▼
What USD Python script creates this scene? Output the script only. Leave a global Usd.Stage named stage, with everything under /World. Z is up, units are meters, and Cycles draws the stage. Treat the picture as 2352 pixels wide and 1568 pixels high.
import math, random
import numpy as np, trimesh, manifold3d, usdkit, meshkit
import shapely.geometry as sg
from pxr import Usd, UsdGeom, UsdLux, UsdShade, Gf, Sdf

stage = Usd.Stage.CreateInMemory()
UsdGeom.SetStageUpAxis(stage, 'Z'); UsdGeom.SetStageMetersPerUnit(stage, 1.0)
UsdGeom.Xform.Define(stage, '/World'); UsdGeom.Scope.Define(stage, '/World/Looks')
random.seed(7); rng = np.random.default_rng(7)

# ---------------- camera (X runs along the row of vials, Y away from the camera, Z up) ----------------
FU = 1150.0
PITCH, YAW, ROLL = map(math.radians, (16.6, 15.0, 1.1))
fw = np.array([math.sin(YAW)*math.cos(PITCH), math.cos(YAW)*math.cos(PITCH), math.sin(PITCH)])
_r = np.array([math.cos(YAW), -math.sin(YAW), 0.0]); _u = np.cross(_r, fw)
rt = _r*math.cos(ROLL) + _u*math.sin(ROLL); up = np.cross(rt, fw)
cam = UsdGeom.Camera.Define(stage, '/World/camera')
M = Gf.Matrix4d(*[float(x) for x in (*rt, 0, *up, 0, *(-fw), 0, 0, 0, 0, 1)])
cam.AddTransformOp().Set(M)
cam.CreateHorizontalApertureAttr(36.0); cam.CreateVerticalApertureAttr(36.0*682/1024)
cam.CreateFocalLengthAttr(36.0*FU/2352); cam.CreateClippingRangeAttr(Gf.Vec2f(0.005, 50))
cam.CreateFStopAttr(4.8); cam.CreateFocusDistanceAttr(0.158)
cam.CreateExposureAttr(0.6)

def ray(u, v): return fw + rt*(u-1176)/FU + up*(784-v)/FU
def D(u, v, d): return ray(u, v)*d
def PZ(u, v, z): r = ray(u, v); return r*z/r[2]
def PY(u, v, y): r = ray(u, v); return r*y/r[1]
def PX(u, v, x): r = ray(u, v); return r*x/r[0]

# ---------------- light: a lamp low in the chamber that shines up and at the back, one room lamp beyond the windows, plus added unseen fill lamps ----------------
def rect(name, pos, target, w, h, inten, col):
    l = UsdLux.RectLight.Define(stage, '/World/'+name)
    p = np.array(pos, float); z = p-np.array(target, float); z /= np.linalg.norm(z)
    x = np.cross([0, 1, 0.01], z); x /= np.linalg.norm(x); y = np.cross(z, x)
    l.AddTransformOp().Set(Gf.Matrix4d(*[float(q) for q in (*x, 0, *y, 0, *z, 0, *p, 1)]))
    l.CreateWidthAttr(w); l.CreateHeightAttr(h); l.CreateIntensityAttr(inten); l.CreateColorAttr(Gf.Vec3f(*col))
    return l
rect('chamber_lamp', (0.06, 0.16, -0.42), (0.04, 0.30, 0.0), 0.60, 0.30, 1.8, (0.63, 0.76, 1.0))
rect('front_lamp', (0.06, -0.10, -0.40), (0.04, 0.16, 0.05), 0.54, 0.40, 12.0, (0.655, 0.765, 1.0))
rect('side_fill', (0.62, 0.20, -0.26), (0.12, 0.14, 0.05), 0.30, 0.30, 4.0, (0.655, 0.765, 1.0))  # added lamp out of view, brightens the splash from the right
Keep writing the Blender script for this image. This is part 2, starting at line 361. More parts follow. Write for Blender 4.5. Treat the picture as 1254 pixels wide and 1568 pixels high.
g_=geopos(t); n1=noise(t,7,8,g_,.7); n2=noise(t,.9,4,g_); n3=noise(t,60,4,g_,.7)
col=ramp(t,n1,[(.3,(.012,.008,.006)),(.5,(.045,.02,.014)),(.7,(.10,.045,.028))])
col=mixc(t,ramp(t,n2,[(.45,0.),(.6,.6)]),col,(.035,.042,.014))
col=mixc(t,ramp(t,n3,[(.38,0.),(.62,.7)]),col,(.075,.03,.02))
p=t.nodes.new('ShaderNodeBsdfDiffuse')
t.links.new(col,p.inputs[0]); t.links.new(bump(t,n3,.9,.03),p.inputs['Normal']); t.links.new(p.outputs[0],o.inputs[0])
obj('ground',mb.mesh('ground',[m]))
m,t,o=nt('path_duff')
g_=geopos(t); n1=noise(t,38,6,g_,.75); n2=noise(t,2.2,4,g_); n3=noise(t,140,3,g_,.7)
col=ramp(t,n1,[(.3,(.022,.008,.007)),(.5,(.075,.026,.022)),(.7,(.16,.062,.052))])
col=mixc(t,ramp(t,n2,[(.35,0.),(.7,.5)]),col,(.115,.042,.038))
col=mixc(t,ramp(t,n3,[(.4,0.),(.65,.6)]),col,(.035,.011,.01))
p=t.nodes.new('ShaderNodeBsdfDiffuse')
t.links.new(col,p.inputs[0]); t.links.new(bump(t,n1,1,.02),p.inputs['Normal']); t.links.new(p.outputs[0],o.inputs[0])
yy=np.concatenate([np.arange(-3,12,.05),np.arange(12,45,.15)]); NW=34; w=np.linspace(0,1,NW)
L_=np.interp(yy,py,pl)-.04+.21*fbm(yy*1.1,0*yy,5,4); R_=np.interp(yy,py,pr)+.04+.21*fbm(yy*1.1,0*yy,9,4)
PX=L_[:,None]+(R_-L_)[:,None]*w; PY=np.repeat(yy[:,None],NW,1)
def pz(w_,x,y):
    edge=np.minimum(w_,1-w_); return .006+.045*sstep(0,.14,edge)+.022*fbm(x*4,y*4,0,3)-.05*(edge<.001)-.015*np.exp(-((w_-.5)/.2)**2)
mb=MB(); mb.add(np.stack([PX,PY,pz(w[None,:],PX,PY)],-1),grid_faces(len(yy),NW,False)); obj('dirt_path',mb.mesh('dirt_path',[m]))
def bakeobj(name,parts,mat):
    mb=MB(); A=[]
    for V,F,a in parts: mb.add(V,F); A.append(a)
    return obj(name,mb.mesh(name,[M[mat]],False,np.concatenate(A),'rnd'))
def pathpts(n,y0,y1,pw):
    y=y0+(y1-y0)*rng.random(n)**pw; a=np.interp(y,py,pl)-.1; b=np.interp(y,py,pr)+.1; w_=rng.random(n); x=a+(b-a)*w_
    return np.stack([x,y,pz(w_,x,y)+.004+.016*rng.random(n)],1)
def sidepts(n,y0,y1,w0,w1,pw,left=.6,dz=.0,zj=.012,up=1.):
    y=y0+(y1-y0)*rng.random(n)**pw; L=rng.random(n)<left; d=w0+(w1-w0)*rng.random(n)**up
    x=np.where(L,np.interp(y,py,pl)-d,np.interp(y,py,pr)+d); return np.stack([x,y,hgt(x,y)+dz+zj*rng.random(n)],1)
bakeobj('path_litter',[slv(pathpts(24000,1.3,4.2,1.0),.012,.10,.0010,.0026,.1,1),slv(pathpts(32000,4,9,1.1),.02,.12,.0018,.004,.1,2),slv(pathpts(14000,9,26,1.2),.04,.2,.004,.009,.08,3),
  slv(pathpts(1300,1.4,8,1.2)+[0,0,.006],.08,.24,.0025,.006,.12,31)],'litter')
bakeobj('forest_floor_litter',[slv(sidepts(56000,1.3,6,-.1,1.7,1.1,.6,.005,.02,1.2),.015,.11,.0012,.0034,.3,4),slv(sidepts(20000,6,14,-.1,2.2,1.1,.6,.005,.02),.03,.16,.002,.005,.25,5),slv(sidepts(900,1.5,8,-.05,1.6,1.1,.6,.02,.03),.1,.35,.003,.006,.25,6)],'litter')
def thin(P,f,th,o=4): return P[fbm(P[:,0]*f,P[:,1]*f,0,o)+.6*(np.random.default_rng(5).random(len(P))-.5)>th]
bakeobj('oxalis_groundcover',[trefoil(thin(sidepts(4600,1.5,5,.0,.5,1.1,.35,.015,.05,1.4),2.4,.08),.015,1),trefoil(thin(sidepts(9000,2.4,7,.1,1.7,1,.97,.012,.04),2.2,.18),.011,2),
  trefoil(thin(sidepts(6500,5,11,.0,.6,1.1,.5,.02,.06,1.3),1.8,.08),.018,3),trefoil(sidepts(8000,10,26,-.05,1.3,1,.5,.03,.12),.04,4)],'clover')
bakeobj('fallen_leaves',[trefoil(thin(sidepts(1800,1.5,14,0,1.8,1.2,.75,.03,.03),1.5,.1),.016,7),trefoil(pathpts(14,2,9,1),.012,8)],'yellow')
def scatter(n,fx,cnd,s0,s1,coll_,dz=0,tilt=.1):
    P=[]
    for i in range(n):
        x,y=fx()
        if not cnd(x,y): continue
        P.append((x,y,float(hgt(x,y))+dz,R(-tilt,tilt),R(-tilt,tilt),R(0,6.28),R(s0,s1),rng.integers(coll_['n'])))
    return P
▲
Please print the lines from the start of the records up to and including the line with "random.seed(7); rng = np.random.default_rng(7)", copying each one exactly and leaving out the rest.

What USD Python script creates this scene? Output the script only. Leave a global Usd.Stage named stage, with everything under /World. Z is up, units are meters, and Cycles draws the stage. Treat the picture as 2352 pixels wide and 1568 pixels high.
import math, random
import numpy as np, trimesh, manifold3d, usdkit, meshkit
import shapely.geometry as sg
from pxr import Usd, UsdGeom, UsdLux, UsdShade, Gf, Sdf

stage = Usd.Stage.CreateInMemory()
UsdGeom.SetStageUpAxis(stage, 'Z'); UsdGeom.SetStageMetersPerUnit(stage, 1.0)
UsdGeom.Xform.Define(stage, '/World'); UsdGeom.Scope.Define(stage, '/World/Looks')
random.seed(7); rng = np.random.default_rng(7)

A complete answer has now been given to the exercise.